With Norfolk Southern currently in full swing rebuilding entire generations of diesel locomotives, now would be a good time to look back and appreciate all that we still have with some of those old classics that many of us loved in the 80s and 90s.
It was Union Pacific that ushered in the wide-cab concept on American railroads with its EMD dual-engined “DD” locomotives in the sixties. History was made again in the eighties (and again it was Union Pacific that made it) when General Electric introduced the Dash 8-40CW “Comfort Cab.” EMD responded with later versions of its 1960s style wide-cab design on diesels like the GP60M, SD60M, SD70M, SD75M, and all of their variants, all the way up through the SD80s and 90s.

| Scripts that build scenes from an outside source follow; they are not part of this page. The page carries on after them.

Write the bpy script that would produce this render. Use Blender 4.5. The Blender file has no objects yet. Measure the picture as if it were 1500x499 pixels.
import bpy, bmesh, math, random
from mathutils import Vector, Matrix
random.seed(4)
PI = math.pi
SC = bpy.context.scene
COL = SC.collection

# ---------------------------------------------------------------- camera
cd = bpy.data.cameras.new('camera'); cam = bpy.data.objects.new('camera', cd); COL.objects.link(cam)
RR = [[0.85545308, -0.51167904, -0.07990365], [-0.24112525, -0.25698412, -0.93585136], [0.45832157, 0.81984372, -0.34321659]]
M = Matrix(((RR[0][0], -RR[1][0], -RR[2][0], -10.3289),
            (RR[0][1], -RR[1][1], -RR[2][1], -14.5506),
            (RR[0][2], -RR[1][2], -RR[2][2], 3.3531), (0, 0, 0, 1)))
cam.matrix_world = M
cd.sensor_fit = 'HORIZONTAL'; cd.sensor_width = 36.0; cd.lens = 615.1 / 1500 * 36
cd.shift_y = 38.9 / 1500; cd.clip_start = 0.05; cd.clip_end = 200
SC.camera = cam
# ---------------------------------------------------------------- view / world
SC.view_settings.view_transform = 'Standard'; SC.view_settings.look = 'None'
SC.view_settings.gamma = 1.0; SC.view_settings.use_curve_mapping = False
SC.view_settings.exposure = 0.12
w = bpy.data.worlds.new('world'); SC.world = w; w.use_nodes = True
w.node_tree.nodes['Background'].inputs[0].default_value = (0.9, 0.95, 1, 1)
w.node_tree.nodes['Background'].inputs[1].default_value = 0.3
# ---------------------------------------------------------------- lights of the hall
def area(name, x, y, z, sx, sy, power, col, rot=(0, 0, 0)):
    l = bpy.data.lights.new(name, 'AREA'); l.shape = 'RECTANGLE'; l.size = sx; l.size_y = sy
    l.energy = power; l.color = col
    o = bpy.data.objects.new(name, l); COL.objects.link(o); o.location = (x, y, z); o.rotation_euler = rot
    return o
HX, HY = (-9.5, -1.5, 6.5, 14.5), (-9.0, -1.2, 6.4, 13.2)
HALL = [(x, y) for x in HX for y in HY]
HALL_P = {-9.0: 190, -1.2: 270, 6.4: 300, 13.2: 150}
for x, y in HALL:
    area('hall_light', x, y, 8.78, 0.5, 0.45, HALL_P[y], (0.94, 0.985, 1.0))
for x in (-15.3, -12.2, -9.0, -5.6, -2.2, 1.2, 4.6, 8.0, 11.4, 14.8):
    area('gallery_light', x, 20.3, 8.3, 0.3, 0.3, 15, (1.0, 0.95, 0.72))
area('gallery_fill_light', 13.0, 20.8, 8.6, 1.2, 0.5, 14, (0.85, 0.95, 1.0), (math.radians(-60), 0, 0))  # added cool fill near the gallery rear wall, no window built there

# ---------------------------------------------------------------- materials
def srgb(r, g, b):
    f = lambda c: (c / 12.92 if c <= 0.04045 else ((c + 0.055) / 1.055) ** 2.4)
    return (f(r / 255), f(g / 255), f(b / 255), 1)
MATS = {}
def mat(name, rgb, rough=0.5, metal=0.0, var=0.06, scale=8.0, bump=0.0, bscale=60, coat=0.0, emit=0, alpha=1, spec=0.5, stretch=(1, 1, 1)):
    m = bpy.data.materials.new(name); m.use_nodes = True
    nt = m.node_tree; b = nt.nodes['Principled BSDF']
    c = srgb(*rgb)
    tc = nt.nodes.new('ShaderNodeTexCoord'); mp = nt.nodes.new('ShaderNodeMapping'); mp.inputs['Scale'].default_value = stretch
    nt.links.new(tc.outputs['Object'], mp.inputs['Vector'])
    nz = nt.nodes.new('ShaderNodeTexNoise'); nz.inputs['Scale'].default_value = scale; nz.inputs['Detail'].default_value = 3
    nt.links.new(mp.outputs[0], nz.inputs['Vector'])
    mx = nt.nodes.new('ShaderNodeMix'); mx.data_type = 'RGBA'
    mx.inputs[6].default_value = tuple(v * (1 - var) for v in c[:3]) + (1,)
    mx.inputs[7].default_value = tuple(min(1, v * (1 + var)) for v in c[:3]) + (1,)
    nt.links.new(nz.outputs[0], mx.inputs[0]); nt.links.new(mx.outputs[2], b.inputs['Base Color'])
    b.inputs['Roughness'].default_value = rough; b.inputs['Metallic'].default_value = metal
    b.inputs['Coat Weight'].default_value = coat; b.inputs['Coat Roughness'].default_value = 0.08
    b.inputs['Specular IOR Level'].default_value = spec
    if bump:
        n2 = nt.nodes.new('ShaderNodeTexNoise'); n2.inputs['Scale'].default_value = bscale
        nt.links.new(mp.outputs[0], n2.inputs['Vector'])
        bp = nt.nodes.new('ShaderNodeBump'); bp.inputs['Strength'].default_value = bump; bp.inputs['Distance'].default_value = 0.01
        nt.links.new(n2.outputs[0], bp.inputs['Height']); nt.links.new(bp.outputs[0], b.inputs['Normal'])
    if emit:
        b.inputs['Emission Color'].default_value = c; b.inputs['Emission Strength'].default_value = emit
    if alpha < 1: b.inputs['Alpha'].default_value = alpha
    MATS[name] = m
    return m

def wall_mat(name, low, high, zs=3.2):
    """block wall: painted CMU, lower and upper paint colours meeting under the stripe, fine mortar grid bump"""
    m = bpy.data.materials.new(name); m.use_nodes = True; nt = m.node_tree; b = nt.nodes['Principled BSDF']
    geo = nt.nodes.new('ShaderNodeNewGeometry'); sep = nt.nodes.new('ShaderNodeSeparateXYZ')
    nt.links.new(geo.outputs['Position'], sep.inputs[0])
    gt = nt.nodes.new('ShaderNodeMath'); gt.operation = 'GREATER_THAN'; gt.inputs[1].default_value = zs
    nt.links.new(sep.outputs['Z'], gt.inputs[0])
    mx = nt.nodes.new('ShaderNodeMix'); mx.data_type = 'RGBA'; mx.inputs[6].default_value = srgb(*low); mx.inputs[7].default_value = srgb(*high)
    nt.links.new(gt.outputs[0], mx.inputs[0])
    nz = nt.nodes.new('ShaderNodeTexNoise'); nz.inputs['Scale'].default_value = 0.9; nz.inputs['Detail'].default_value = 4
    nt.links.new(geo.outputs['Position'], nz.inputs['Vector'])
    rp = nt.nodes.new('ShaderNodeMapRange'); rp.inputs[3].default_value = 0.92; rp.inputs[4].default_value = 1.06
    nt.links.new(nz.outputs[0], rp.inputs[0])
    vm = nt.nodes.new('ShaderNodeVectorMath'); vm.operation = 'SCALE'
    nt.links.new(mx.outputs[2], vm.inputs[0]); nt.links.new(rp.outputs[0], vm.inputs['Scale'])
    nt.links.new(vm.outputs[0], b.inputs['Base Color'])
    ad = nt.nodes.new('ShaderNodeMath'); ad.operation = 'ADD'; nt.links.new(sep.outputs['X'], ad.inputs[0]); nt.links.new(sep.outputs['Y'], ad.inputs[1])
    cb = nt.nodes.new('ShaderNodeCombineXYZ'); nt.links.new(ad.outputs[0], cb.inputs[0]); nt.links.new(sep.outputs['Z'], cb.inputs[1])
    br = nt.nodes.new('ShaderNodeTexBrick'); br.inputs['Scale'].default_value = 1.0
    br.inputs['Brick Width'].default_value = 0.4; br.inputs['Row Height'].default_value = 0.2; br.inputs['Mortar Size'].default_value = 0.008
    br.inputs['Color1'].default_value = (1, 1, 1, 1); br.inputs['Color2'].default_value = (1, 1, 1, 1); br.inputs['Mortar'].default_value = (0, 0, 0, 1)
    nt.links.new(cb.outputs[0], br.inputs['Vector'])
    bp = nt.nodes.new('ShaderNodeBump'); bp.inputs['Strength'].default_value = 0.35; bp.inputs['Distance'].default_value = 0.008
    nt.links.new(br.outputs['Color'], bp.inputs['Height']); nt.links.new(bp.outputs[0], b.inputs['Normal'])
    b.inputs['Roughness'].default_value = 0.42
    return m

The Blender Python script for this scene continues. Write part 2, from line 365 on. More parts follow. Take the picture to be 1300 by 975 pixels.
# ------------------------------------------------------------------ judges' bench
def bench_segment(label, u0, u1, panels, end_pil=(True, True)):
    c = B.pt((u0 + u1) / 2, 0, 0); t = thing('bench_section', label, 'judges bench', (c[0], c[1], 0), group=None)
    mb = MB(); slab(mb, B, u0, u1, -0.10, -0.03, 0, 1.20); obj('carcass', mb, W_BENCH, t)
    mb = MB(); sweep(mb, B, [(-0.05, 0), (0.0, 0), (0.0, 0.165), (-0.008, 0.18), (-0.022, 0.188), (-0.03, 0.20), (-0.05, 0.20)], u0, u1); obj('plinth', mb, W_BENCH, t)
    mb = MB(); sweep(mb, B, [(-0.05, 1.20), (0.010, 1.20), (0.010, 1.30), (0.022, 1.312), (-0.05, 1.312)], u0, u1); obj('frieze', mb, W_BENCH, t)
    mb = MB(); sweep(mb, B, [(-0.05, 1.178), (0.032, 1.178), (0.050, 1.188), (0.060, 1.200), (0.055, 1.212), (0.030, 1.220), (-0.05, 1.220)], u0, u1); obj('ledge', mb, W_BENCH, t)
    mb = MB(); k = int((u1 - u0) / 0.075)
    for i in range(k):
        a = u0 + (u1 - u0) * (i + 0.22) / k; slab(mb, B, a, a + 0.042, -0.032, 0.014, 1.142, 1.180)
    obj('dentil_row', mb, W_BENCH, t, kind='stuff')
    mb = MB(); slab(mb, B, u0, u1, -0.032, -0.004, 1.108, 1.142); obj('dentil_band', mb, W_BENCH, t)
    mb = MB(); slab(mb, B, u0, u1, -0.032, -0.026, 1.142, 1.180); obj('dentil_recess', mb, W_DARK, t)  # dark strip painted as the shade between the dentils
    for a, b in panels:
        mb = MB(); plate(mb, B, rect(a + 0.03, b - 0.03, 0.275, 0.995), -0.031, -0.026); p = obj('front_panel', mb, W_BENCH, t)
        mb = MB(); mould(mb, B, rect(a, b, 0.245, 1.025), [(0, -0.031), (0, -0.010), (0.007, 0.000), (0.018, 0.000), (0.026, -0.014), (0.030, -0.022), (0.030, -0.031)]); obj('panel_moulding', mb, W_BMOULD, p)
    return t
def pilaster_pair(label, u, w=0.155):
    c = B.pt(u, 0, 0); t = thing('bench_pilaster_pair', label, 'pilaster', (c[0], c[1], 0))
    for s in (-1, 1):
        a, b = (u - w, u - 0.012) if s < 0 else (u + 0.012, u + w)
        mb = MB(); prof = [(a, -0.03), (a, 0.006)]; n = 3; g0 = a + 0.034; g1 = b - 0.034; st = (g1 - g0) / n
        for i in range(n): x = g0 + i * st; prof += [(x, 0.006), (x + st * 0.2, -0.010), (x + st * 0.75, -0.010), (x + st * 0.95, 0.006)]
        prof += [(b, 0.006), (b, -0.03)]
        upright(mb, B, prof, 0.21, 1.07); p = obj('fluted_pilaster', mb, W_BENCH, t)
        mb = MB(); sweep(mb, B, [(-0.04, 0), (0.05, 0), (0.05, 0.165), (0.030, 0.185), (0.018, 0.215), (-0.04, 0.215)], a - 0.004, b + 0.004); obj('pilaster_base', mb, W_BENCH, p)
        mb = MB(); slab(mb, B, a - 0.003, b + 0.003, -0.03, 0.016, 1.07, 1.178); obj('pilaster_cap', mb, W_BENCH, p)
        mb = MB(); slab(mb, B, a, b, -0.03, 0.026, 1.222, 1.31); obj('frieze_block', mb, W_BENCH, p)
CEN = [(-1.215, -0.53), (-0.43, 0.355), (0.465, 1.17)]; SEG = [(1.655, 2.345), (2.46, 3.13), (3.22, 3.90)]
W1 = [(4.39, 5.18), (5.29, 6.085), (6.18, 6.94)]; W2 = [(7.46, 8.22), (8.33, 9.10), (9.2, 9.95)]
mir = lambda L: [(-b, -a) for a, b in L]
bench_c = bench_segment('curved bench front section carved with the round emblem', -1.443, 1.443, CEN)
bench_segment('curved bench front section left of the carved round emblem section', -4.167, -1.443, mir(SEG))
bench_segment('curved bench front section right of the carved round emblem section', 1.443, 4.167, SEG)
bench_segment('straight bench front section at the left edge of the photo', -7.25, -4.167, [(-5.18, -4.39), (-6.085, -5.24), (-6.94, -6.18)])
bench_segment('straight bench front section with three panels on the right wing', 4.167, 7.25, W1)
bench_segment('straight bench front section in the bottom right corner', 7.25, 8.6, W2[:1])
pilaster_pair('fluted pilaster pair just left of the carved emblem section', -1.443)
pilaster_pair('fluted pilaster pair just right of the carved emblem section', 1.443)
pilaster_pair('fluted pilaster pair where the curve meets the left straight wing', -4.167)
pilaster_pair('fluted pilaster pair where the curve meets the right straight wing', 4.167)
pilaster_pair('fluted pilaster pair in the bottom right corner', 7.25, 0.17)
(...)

All through those decades EMDs “Tear-drop” window design remand essentially unchanged, and it wasn’t until the SD70ACe with its ultra-boxy cab design that EMD said goodbye to tradition in the mid-2000s. And as we say goodbye to many of the locomotives we knew in the twentieth century, it’s nice to know that there are still plenty of examples of the cab designs we knew from back then.
EMDs wide-cab with its unique 2-piece window configuration has always been a favorite of mine and has even been adapted on certain GE wide cabs (most notably, those of the Canadian National).